STATED EXERCISE: Retype only the lines running from the beginning of the entries below to the line with "mb = MB(); mb.bar((x0, y0, .0), (x1, y1, 1.2), .07, .05);", both included. Do not include pictures.

EXERCISE INPUT:
%%

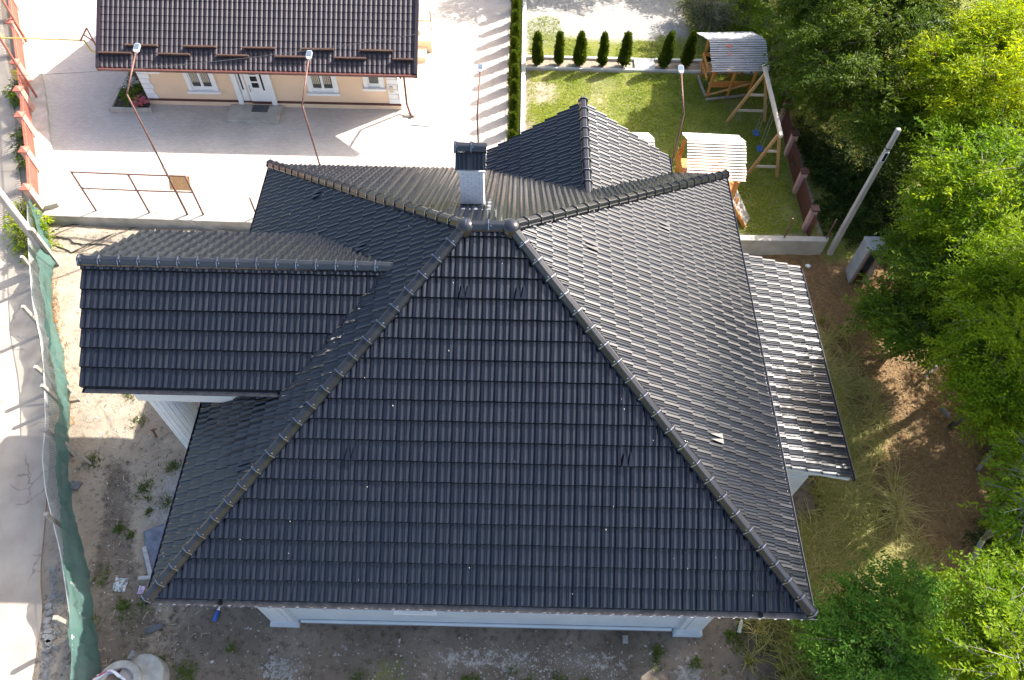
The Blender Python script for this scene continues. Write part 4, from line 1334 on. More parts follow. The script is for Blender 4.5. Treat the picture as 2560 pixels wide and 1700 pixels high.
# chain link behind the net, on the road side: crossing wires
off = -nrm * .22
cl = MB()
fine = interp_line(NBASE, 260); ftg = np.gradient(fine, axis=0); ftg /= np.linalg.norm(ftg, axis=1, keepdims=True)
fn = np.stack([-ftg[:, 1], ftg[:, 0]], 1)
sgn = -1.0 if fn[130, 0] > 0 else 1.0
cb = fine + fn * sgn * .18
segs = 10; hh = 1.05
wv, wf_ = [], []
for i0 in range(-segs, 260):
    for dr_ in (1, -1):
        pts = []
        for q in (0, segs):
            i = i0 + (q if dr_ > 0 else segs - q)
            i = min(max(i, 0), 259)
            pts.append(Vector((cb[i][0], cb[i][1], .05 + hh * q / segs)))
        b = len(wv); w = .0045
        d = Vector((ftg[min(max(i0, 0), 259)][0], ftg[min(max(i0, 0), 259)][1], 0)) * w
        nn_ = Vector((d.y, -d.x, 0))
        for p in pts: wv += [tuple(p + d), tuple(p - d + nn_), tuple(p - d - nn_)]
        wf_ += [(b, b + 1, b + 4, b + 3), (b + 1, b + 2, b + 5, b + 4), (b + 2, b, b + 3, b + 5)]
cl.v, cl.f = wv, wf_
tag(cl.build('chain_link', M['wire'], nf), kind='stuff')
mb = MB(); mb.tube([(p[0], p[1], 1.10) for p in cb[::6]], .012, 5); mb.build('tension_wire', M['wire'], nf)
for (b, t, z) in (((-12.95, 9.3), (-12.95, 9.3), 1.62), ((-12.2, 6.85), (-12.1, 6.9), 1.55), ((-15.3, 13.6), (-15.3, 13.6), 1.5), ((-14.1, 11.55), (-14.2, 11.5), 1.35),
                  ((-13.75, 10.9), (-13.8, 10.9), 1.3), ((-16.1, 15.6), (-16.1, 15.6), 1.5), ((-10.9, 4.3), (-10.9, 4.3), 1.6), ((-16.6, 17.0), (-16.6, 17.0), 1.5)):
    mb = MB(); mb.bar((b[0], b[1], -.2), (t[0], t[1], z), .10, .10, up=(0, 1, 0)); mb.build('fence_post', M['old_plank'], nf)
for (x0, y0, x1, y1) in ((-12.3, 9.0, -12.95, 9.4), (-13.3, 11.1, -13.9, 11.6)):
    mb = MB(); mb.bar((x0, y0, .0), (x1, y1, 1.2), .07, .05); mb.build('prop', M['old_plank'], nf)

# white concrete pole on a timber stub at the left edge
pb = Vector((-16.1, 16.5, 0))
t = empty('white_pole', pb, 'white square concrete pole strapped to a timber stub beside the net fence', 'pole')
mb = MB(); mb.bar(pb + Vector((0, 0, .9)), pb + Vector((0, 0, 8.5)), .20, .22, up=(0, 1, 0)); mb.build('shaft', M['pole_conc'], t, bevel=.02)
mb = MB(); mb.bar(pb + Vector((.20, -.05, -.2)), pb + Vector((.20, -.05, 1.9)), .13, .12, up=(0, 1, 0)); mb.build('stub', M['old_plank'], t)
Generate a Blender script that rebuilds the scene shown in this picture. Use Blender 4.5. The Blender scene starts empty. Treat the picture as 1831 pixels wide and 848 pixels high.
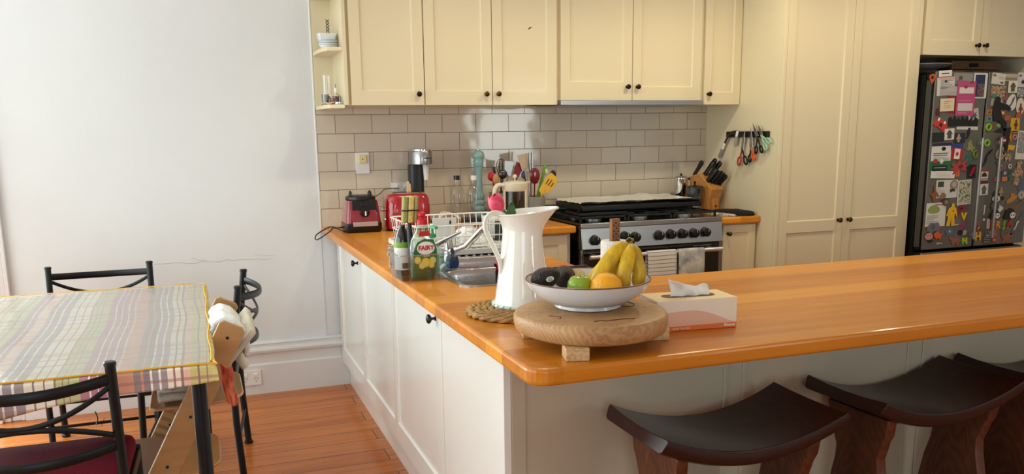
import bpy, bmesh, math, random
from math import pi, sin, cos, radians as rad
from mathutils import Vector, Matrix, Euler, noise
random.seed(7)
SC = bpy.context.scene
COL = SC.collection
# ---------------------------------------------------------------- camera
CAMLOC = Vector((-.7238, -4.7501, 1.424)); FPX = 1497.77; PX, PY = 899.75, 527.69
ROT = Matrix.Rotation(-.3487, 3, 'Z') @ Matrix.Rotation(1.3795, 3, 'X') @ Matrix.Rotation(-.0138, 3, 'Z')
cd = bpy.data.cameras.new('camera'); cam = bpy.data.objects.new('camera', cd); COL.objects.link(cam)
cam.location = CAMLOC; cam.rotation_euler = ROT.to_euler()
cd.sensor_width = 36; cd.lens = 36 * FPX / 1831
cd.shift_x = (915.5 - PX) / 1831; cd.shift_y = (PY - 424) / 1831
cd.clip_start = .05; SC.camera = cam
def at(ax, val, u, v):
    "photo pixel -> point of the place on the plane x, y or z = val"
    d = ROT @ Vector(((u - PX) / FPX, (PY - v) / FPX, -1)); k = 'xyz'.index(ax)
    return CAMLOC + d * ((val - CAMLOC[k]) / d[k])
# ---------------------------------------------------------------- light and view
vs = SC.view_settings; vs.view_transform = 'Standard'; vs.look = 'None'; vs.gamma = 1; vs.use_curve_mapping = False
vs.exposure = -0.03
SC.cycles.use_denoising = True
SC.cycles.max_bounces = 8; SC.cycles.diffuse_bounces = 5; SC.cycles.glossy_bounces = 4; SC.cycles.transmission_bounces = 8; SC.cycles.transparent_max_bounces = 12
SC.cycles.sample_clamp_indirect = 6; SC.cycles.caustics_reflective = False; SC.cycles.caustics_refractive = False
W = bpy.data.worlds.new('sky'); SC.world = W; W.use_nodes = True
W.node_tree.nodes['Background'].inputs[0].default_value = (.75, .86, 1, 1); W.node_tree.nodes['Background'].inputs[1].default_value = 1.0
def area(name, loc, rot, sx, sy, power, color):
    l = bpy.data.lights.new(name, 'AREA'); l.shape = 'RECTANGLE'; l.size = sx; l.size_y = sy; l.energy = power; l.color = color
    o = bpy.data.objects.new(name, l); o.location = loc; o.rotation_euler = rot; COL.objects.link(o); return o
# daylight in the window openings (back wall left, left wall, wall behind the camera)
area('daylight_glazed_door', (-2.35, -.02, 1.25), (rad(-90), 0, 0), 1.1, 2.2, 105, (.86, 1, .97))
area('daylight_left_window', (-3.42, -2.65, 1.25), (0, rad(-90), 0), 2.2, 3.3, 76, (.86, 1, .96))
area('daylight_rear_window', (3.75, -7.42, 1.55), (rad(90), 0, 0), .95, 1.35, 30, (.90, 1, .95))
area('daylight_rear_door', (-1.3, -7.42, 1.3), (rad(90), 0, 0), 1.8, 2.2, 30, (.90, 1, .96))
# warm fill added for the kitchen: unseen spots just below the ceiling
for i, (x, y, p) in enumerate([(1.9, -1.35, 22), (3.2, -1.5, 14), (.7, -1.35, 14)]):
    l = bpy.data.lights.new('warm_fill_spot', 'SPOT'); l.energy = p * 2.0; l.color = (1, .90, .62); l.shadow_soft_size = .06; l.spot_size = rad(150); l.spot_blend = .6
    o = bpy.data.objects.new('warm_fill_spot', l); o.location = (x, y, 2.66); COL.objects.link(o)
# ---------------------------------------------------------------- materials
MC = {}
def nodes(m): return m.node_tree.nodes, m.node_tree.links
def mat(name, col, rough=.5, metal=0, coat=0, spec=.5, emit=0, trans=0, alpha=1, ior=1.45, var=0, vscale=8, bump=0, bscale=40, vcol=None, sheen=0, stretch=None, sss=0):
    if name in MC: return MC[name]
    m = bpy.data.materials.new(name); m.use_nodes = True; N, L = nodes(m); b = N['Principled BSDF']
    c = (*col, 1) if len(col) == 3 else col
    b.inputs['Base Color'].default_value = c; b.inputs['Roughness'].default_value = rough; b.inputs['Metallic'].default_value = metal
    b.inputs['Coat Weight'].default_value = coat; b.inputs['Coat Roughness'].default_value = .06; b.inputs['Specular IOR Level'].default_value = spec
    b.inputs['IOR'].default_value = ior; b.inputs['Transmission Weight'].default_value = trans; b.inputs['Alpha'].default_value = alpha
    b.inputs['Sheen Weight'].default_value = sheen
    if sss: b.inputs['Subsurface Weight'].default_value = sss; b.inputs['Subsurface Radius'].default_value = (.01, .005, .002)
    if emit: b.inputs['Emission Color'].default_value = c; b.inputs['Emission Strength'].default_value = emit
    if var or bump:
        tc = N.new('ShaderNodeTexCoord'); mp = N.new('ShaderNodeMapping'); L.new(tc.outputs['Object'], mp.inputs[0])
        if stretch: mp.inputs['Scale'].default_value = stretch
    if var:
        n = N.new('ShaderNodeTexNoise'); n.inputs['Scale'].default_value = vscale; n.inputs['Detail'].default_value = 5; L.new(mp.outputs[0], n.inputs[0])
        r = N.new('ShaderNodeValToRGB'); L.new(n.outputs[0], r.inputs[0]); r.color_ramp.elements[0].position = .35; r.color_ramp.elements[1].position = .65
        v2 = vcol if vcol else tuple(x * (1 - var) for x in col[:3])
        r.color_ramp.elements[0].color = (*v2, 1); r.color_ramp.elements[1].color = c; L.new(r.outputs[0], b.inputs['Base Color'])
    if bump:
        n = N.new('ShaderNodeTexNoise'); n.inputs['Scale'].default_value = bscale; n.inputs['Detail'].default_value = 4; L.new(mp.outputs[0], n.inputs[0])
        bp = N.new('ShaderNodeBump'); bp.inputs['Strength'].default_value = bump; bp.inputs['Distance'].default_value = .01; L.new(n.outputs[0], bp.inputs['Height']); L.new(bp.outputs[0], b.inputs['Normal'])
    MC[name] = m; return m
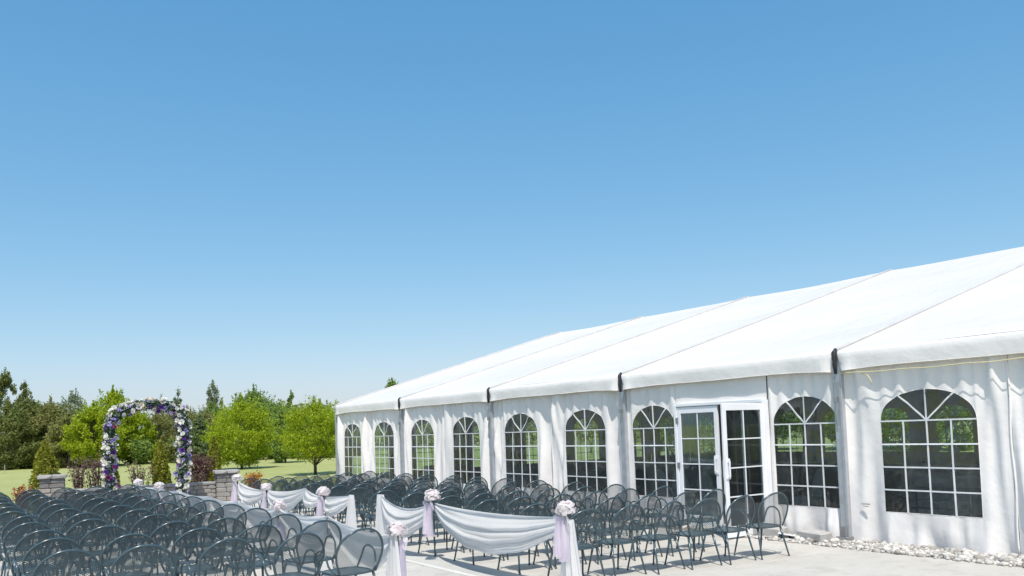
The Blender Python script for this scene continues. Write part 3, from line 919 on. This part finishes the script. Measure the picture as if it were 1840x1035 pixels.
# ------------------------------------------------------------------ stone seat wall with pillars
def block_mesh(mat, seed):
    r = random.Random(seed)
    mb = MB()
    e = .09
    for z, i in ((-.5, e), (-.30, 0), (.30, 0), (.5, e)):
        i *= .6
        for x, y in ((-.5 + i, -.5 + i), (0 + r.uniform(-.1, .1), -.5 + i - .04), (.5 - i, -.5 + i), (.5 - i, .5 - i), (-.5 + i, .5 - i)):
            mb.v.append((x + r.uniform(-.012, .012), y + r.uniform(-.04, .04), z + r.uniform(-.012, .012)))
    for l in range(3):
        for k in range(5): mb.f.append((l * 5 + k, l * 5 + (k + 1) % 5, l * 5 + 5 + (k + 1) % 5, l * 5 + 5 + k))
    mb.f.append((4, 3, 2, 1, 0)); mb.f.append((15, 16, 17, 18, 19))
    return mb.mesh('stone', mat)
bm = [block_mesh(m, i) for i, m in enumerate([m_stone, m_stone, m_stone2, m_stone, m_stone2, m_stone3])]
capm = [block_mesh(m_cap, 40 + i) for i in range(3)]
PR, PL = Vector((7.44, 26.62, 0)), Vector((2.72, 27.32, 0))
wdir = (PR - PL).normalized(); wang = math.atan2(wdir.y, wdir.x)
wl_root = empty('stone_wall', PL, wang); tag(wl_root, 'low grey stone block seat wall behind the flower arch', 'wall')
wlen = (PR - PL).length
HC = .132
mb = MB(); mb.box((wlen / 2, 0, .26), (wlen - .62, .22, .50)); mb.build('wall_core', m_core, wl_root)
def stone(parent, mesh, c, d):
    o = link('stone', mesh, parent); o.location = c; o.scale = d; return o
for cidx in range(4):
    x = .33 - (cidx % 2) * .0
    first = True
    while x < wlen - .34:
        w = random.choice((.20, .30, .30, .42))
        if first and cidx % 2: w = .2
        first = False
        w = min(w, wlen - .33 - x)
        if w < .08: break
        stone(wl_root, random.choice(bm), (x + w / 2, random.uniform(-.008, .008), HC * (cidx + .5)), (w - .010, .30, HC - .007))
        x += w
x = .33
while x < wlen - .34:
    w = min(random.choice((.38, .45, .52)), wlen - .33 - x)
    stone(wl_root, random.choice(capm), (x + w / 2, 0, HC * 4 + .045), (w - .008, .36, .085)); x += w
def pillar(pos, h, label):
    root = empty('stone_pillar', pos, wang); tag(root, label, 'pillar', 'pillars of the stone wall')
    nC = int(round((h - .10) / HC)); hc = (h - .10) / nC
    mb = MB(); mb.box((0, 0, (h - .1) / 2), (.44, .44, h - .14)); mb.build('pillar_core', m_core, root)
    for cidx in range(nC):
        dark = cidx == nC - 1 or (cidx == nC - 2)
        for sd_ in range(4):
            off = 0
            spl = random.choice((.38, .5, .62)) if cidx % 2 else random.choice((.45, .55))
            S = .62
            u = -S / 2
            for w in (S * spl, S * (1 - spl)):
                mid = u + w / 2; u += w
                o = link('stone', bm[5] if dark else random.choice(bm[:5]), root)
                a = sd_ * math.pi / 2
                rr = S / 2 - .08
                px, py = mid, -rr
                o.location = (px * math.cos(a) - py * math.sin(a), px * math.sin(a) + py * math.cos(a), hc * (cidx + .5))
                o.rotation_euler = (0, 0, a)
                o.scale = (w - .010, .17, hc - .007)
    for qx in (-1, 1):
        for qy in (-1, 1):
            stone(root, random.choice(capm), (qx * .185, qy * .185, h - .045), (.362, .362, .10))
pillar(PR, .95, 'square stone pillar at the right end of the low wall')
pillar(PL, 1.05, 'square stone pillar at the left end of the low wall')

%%

TASK SOLUTION:
The Blender Python script for this scene continues. Write part 4, from line 1334 on. More parts follow. The script is for Blender 4.5. Treat the picture as 2560 pixels wide and 1700 pixels high.
# chain link behind the net, on the road side: crossing wires
off = -nrm * .22
cl = MB()
fine = interp_line(NBASE, 260); ftg = np.gradient(fine, axis=0); ftg /= np.linalg.norm(ftg, axis=1, keepdims=True)
fn = np.stack([-ftg[:, 1], ftg[:, 0]], 1)
sgn = -1.0 if fn[130, 0] > 0 else 1.0
cb = fine + fn * sgn * .18
segs = 10; hh = 1.05
wv, wf_ = [], []
for i0 in range(-segs, 260):
    for dr_ in (1, -1):
        pts = []
        for q in (0, segs):
            i = i0 + (q if dr_ > 0 else segs - q)
            i = min(max(i, 0), 259)
            pts.append(Vector((cb[i][0], cb[i][1], .05 + hh * q / segs)))
        b = len(wv); w = .0045
        d = Vector((ftg[min(max(i0, 0), 259)][0], ftg[min(max(i0, 0), 259)][1], 0)) * w
        nn_ = Vector((d.y, -d.x, 0))
        for p in pts: wv += [tuple(p + d), tuple(p - d + nn_), tuple(p - d - nn_)]
        wf_ += [(b, b + 1, b + 4, b + 3), (b + 1, b + 2, b + 5, b + 4), (b + 2, b, b + 3, b + 5)]
cl.v, cl.f = wv, wf_
tag(cl.build('chain_link', M['wire'], nf), kind='stuff')
mb = MB(); mb.tube([(p[0], p[1], 1.10) for p in cb[::6]], .012, 5); mb.build('tension_wire', M['wire'], nf)
for (b, t, z) in (((-12.95, 9.3), (-12.95, 9.3), 1.62), ((-12.2, 6.85), (-12.1, 6.9), 1.55), ((-15.3, 13.6), (-15.3, 13.6), 1.5), ((-14.1, 11.55), (-14.2, 11.5), 1.35),
                  ((-13.75, 10.9), (-13.8, 10.9), 1.3), ((-16.1, 15.6), (-16.1, 15.6), 1.5), ((-10.9, 4.3), (-10.9, 4.3), 1.6), ((-16.6, 17.0), (-16.6, 17.0), 1.5)):
    mb = MB(); mb.bar((b[0], b[1], -.2), (t[0], t[1], z), .10, .10, up=(0, 1, 0)); mb.build('fence_post', M['old_plank'], nf)
for (x0, y0, x1, y1) in ((-12.3, 9.0, -12.95, 9.4), (-13.3, 11.1, -13.9, 11.6)):
    mb = MB(); mb.bar((x0, y0, .0), (x1, y1, 1.2), .07, .05); mb.build('prop', M['old_plank'], nf)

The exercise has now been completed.